Am 13.09.2009 um 12:31 schrieb Leif Nixon:

<snip>
This is the way to go. All our systems are set up this way. Works just
fine. You just need a mechanism for maintaining host keys and
ssh_known_hosts. (And remember that this doesn't work for root - you
need separately set up ~root/.shosts and ~root/.ssh/known_hosts if you
want it.)

Oh, and DO NOT USE PASSPHRASE-LESS PRIVATE KEYS!
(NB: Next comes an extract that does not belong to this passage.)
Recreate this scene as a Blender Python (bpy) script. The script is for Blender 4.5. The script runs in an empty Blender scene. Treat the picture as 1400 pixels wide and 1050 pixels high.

Do the Internet a service and scan your users' home directories for
passphrase-less private ssh keys. This is as easy as running

  # grep -L ENCRYPTED /home/*/.ssh/id_?sa

Delete all such keys that don't have a good reason for existence. (Yes,
we do so on all our systems.)

I agree. And to have it still convenient between multiple clusters I guide my students to use just one passphrase protected key and an ssh- agent in additions. There is nice Howto about it:

http://unixwiz.net/techtips/ssh-agent-forwarding.html

But: even with a passphrase the ssh-key should be protected as much as possible. Once someone has the private key, any offline brute- force to get the passphrase won't take long I fear. They could just try to recreate the public part of the key with: ssh-keygen -y which is completely offline, as this will also need the passphrase to be entered.